The next step, as far as theism is concerned, is to use design as a way of providing an explanation. This analogy is contrasted with Grayling's own analogy of trying to think about all the unlikely circumstances that would lead to his existence - that things had to happen for his parents to meet and for them to reproduce when they did, and so on back through the ages, whereby the chain of events is incredibly improbable, yet that fact doesn't require any other explanation.

While I do have suspicions about Grayling's argument in the way it was presented, I'll reserve judgement until I've read his book. Prima facie, Williams looks to have a point about the inadequacy of such a statement, but I think that Williams analogy is a step in the wrong direction. The reason has nothing to do with how to calculate the probabilities of life and how universes come about - as I lack the sufficient knowledge of physics to even begin to ponder the meaning of the question - but that in what we do know about the history of life in this universe, Williams' analogy seems utterly nonsensical.

Contingency already plays a huge role in the world as it is now. If the non-avian dinosaurs weren't wiped out by catastrophic events 65 million years ago, then there wouldn't have been the rise of mammals, the evolution of hominids, and even analogies like the ATM machine one. Yet the extreme unlikelihood of those events for our existence don't suggest that we should think of the plate tectonics and killer asteroids as being guided by a purposive designer for our benefit.

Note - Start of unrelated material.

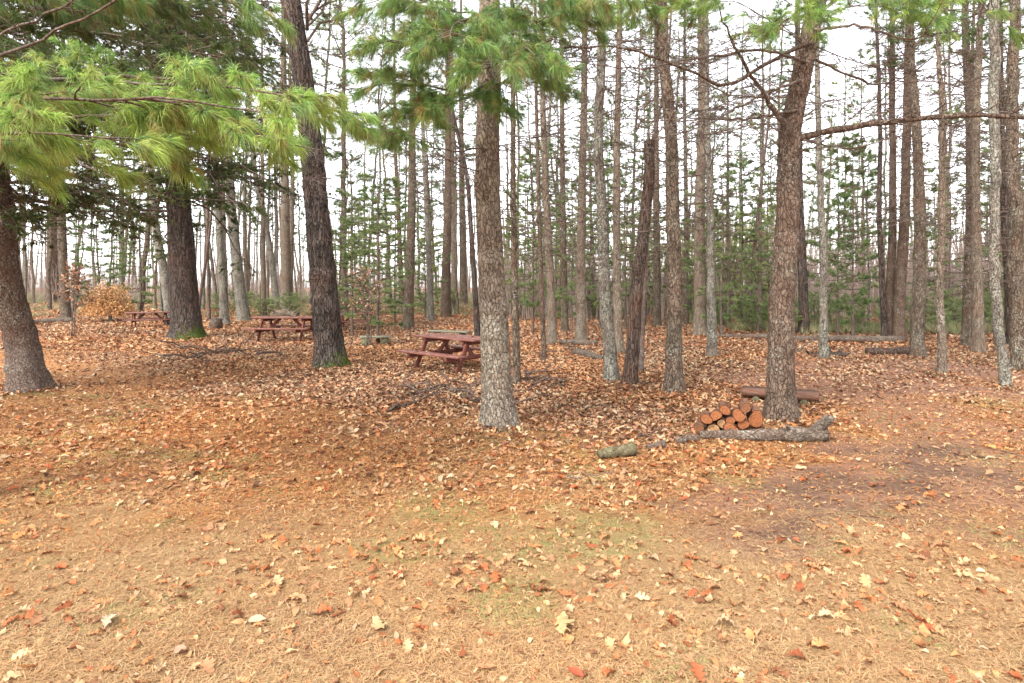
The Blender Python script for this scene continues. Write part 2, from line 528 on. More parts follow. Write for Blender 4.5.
def make_ground():
    u = np.linspace(-1, 1, 560)
    gx = 2.2 * np.sinh(u * 5.9)
    v = np.linspace(-1, 1, 620)
    gy = 4.5 + 1.9 * np.sinh(v * 6.1)
    X, Y = np.meshgrid(gx, gy)
    x, y = X.ravel(), Y.ravel()
    z = hgt(x, y) * (1 - sst(60, 120, np.hypot(x, y)))
    n, m = len(gx), len(gy)
    i = (np.arange(m - 1)[:, None] * n + np.arange(n - 1)[None, :]).ravel()
    mb = MB()
    col = np.stack([zone_forest(x, y), zone_path(x, y), zone_mud(x, y)], 1)
    mb.add(np.stack([x, y, z], 1), [np.stack([i, i + 1, i + n + 1, i + n], 1)], col)
    m_, nt = new_mat('forest floor')
    s = NT(nt)
    tc = s.n('ShaderNodeTexCoord').outputs['Object']
    zn = s.n('ShaderNodeSeparateColor', {0: s.n('ShaderNodeVertexColor', layer_name='tint').outputs['Color']}).outputs
    fine = s.noise(tc, 85, 5, .75)
    med = s.noise(tc, 19, 5, .7)
    big = s.noise(tc, 1.3, 4, .6)
    big2 = s.noise(tc, 2.7, 3, .55, Distortion=.6)
    speck = s.n('ShaderNodeTexVoronoi', {'Vector': tc, 'Scale': 34.}).outputs['Color']
    sp = s.n('ShaderNodeSeparateColor', {0: speck}).outputs
    fm = s.math('ADD', s.math('MULTIPLY', fine, .55), s.math('MULTIPLY', med, .45))
    streak = None
    for ang in (.2, 1.1, 2.0, 2.8):
        mp = s.n('ShaderNodeMapping', {'Vector': tc, 'Rotation': (0, 0, ang), 'Scale': (1., .09, 1.)}).outputs[0]
        k_ = s.noise(mp, 160, 3, .6)
        streak = k_ if streak is None else s.math('MAXIMUM', streak, k_)
    fl = s.math('ADD', s.math('MULTIPLY', streak, .6), s.math('MULTIPLY', fm, .4))
    lawn = s.ramp(fl, [(.42, (.06, .028, .015)), (.5, (.23, .1, .042)), (.58, (.42, .21, .09)), (.7, (.53, .34, .17))])
    yy_ = s.n('ShaderNodeSeparateXYZ', {0: tc}).outputs[1]
    lawn = s.mix(s.math('MULTIPLY', s.math('ADD', s.mask(big, .5, .66), s.math('MULTIPLY', s.mask(yy_, 3., 6.2), .7)), .36), lawn, (.4, .17, .06))
    lawn = s.mix(s.math('MULTIPLY', s.mask(big2, .52, .7), .5), lawn, s.ramp(fine, [(.35, (.15, .11, .045)), (.7, (.36, .29, .14))]))
    lwn2 = s.noise(tc, 3.6, 3, .6)
    lawn = s.mix(s.math('MULTIPLY', s.mask(lwn2, .6, .74), .35), lawn, (.22, .19, .075))
    vor = s.n('ShaderNodeTexVoronoi', {'Vector': s.n('ShaderNodeVectorMath', {0: tc, 1: s.n('ShaderNodeVectorMath', {0: s.n('ShaderNodeTexNoise', {'Vector': tc, 'Scale': 6.}).outputs['Color'], 3: .25}, operation='SCALE').outputs[0]}, operation='ADD').outputs[0], 'Scale': 11.})
    vc = s.n('ShaderNodeSeparateColor', {0: vor.outputs['Color']}).outputs
    fall = s.ramp(vc[0], [(0., (.1, .052, .034)), (.3, (.24, .125, .078)), (.6, (.35, .2, .13)), (.85, (.42, .265, .18)), (1., (.46, .33, .24))])
    fall = s.mix(.45, fall, s.ramp(fm, [(.32, (.06, .032, .021)), (.5, (.27, .145, .09)), (.7, (.43, .27, .18))]))
    fall = s.mix(s.math('MULTIPLY', s.mask(big, .48, .66), .3), fall, (.36, .17, .085))
    path = s.ramp(fl, [(.42, (.065, .035, .025)), (.53, (.195, .102, .068)), (.68, (.36, .215, .15))])
    mud = s.ramp(fm, [(.35, (.04, .024, .017)), (.62, (.17, .1, .068))])
    c = s.mix(zn[0], lawn, fall)
    c = s.mix(s.math('MULTIPLY', zn[1], .85), c, path)
    c = s.mix(zn[2], c, mud)
    h = s.math('ADD', fine, s.math('MULTIPLY', med, 1.2))
    bp = s.n('ShaderNodeBump', {'Strength': .8, 'Distance': .02, 'Height': h}).outputs[0]
    s.out(s.n('ShaderNodeBsdfPrincipled', {'Base Color': c, 'Roughness': .95, 'Specular IOR Level': .1, 'Normal': bp}).outputs[0])
    o = link('ground', mb.mesh('ground', m_, colour=True))
    o['kind'] = 'structure'


# leaf outlines: stations along the midrib (x, half width)
OAK = np.array([(0, .015), (.1, .03), (.17, .1), (.22, .17), (.27, .15), (.31, .08), (.36, .14), (.42, .27), (.48, .26), (.53, .12), (.58, .17), (.64, .31), (.7, .28), (.75, .13), (.8, .18), (.86, .2), (.92, .13), (.97, .08), (1, .01)])
OVAL = np.array([(0, .02), (.15, .16), (.4, .27), (.65, .24), (.85, .12), (1, .01)])
SIMPLE = np.array([(0, .04), (.4, .27), (.7, .22), (1, .03)])


def leaves(mb, x, y, z, size, shape, cols, flat=.35, curl=.5):
    """Curled leaves lying at random angles; one midrib and two edges each."""
    N = len(x)
    S = len(shape)
    t = shape[:, 0][None, :]
    w = shape[:, 1][None, :]
    sz = np.asarray(size)[:, None]
    asym = rng.uniform(.75, 1.25, (N, 1))
    cu = rng.normal(0, curl, (N, 1))
    fo = rng.normal(.25, .35, (N, 1))
    lx = (t - .5) * np.ones((N, 1))
    lz = cu * (lx ** 2) * 1.2
    wob = rng.normal(0, .05, (N, S))
    mid = np.stack([lx, wob * .3, lz], -1)
    ed1 = np.stack([lx + rng.normal(0, .03, (N, S)), w * asym, lz + w * fo + wob], -1)
    ed2 = np.stack([lx + rng.normal(0, .03, (N, S)), -w / asym, lz + w * fo - wob], -1)
    V = np.stack([ed1, mid, ed2], 2) * sz[:, None, None, :]
    a = rng.uniform(0, 2 * np.pi, N)
    up = norm(np.stack([rng.normal(0, flat, N), rng.normal(0, flat, N), np.ones(N)], -1))
    ux = norm(np.cross(up, np.stack([np.sin(a), -np.cos(a), 0 * a], -1)))
    uy = np.cross(up, ux)
    R = np.stack([ux, uy, up], -1)
    V = np.einsum('nij,nskj->nski', R, V)
    low = V[..., 2].min((1, 2))
    V = V + np.stack([x, y, z - low * .75], -1)[:, None, None, :]
    k = np.arange(S - 1)[:, None] * 3
    q = np.concatenate([k + np.array([[0, 1, 4, 3]]), k + np.array([[1, 2, 5, 4]])])
    faces = (np.arange(N) * S * 3)[:, None, None] + q[None]
    cols = np.asarray(cols, float)
    q = np.stack([x, y, 0 * x], -1)
    c = cols[rng.integers(0, len(cols), N)] * rng.uniform(.7, 1.25, (N, 1)) * (.8 + .4 * fnoise(q * .75, 3, 21))[:, None]
    orange = sst(.5, .68, fnoise(q * .5, 2, 31))[:, None] * .5
    c = c * (1 - orange * np.array([[-.12, .1, .35]]))
    mb.add(V, [faces.reshape(-1, 4)], np.repeat(c, S * 3, 0))


LC_FOREST = [(0.398, 0.233, 0.131), (0.427, 0.276, 0.162), (0.359, 0.184, 0.095), (0.272, 0.125, 0.067), (0.436, 0.31, 0.186), (0.388, 0.194, 0.098), (0.136, 0.063, 0.036), (0.407, 0.247, 0.143), (0.339, 0.145, 0.075), (0.446, 0.335, 0.21), (0.194, 0.087, 0.048), (0.097, 0.049, 0.029)]
LC_LAWN = [(0.45, 0.24, 0.113), (0.49, 0.3, 0.158), (0.42, 0.19, 0.077), (0.35, 0.12, 0.045), (0.51, 0.335, 0.189), (0.44, 0.2, 0.081), (0.2, 0.08, 0.036), (0.47, 0.255, 0.126), (0.37, 0.18, 0.09), (0.3, 0.09, 0.036)]
STRAW = [(0.49, 0.255, 0.101), (0.54, 0.332, 0.145), (0.46, 0.204, 0.07), (0.33, 0.133, 0.048), (0.55, 0.388, 0.198), (0.47, 0.219, 0.084), (0.43, 0.316, 0.114), (0.18, 0.076, 0.04), (0.49, 0.296, 0.141), (0.41, 0.168, 0.066), (0.12, 0.056, 0.031)]


BASES, TOPS = [], []


def field(n, y0, y1, slope=.95, xm=1.):
    """Spots spread evenly over the wedge of ground in front of the camera."""
    y = np.sqrt(rng.uniform(y0 ** 2, y1 ** 2, n))
    x = rng.uniform(-1, 1, n) * (y * slope + xm)
    return x, y


def make_litter():
    mb = MB()
    # whole oak and maple leaves on the lawn near the camera
    x, y = field(15000, 1.7, 8.5)
    q = np.stack([x, y, 0 * x], -1)
    den = (.3 + .7 * sst(.42, .66, fnoise(q * 1.1, 3, 70))) * (1 - .85 * zone_path(x, y)) * (1 - .7 * zone_mud(x, y))
    k = rng.random(len(x)) < den
    x, y = x[k], y[k]
    size = .04 + .07 * rng.random(len(x)) ** 1.6
    h = len(x) * 2 // 3
    z = hgt(x, y) + .010
    leaves(mb, x[:h], y[:h], z[:h], size[:h], OAK, LC_LAWN, .2, .55)
    leaves(mb, x[h:], y[h:], z[h:], size[h:] * .65, OVAL, LC_LAWN, .25, .6)
    # the smaller crumbs between them
    x, y = field(75000, 1.7, 11.5)
    k = rng.random(len(x)) < (.95 - .6 * zone_path(x, y)) * (1 - .7 * zone_mud(x, y))
    x, y = x[k], y[k]
    leaves(mb, x, y, hgt(x, y) + .006, rng.uniform(.014, .05, len(x)), SIMPLE, LC_LAWN + LC_FOREST[:4], .3, .6)
    # the thick leaf fall under the trees
    x, y = field(265000, 5.0, 17)
    k = rng.random(len(x)) < (zone_forest(x, y) * .93 + .07) * (1 - .88 * zone_path(x, y)) * (1 - .6 * zone_mud(x, y))
    x, y = x[k], y[k]
    leaves(mb, x, y, hgt(x, y) + rng.uniform(0, .03, len(x)), rng.uniform(.035, .1, len(x)), SIMPLE, LC_FOREST, .3, .6)
    x, y = field(110000, 16, 38)
    k = rng.random(len(x)) < 1 - .5 * zone_path(x, y)
    x, y = x[k], y[k]
    leaves(mb, x, y, hgt(x, y) + rng.uniform(0, .04, len(x)), rng.uniform(.08, .16, len(x)), SIMPLE[[0, 1, 3]], LC_FOREST, .35, .7)
    x, y = field(30000, 36, 62)
    leaves(mb, x, y, hgt(x, y) + rng.uniform(0, .05, len(x)), rng.uniform(.18, .3, len(x)), SIMPLE[[0, 1, 3]], LC_FOREST, .4, .7)
    bx, by, bh = [], [], []
    for (a, b, r) in BASES:
        if b < 21:
            n_ = int(160 + 500 * r)
            t_ = rng.uniform(0, 6.283, n_)
            q_ = np.abs(rng.normal(0, .16, n_))
            bx.append(a + np.cos(t_) * (r * 1.15 + q_))
            by.append(b + np.sin(t_) * (r * 1.15 + q_))
            bh.append(.07 * np.exp(-(q_ / .1)) * rng.random(n_))
    x, y, h_ = np.concatenate(bx), np.concatenate(by), np.concatenate(bh)
    leaves(mb, x, y, hgt(x, y) + h_, rng.uniform(.03, .085, len(x)), SIMPLE, LC_FOREST + LC_LAWN[2:6], .45, .6)
    T_ = np.array(TOPS)
    leaves(mb, T_[:, 0], T_[:, 1], T_[:, 2], rng.uniform(.03, .08, len(T_)), SIMPLE, LC_FOREST, .12, .5)
    o = link('leaf_litter', mb.mesh('leaf_litter', M_LEAF, colour=True, smooth=False))
    tag(o, 'brown and tan dead leaves covering the forest floor', 'fallen leaves', kind='stuff')
    # dry grass and pine straw
    mb = MB()
    for n_, ya, yb, lw in ((390000, 1.9, 4.6, .62), (260000, 4.3, 9.5, 1.3)):
        x, y = field(n_, ya, yb, xm=.4)
        q = np.stack([x, y, 0 * x], -1)
        k = rng.random(len(x)) < (1.05 - .8 * zone_forest(x, y)) * (1 - .72 * zone_path(x, y)) * (1 - .85 * zone_mud(x, y))
        x, y, q = x[k], y[k], q[k]
        N = len(x)
        L = rng.uniform(.03, .10, N) * lw ** .5
        a = rng.uniform(0, 2 * np.pi, N)
        lift = np.abs(rng.normal(0, .2, N))
        d = np.stack([np.cos(a), np.sin(a), lift], -1)
        C = np.stack([x, y, hgt(x, y) + rng.uniform(.0, .016, N)], -1)
        s = np.stack([-np.sin(a), np.cos(a), 0 * a], -1) * rng.uniform(.0009, .0021, N)[:, None] * lw
        bend = np.stack([rng.normal(0, .15, N), rng.normal(0, .15, N), -lift * .7], -1)
        mid = C + d * L[:, None] * .5
        tip = C + d * L[:, None] + bend * L[:, None]
        V = np.stack([C - s, C + s, mid + s, mid - s, tip], 1)
        b = (np.arange(N) * 5)[:, None]
        g = sst(.56, .74, fnoise(q * 1.5, 3, 90))
        cols = np.array(STRAW)
        c = cols[rng.integers(0, len(cols), N)] * rng.uniform(.65, 1.2, (N, 1)) * (.82 + .36 * fnoise(q * 1.1, 3, 23))[:, None]
        orange = np.clip(sst(.45, .66, fnoise(q * .9, 2, 33)) * .45 + .4 * sst(3., 6.2, y) - .12, 0, .7)[:, None]
        c = c * (1 - orange * np.array([[-.05, .18, .4]]))
        near = (1 - sst(2.6, 6.2, y + (fnoise(q * 1.3, 3, 81) - .5) * 3.5))[:, None] * .55
        c = c * (1 - near) + near * np.array([[.58, .4, .21]]) * rng.uniform(.3, 1.25, (N, 1))
        gr = (rng.random(N) < g * .34)[:, None]
        c = np.where(gr, np.array([[.26, .29, .1]]) * rng.uniform(.7, 1.3, (N, 1)), c)
        mb.add(V, [b + np.array([[0, 1, 2, 3]]), b + np.array([[3, 2, 4]])], np.repeat(c, 5, 0))
    o = link('dry_grass', mb.mesh('dry_grass', M_STRAW, colour=True, smooth=False))
    tag(o, 'flattened dry grass and fallen pine straw on the lawn', 'dry grass', kind='stuff')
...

Even if the universe could be argued to be improbable on its own, it seems apparent that we cannot tell the story of our own existence without invoking chance and contingency in a sufficient and explanatory way. For the analogy, it's worth reflecting on just how lucky we are to be here with no other explanation beyond the happenings of how life evolved on this planet given the circumstances of the planet. The pin analogy makes it seem like the idea of fine-tuning means that we're the product of this fine-tuning. Yet there's no reasonable reason to think this is so.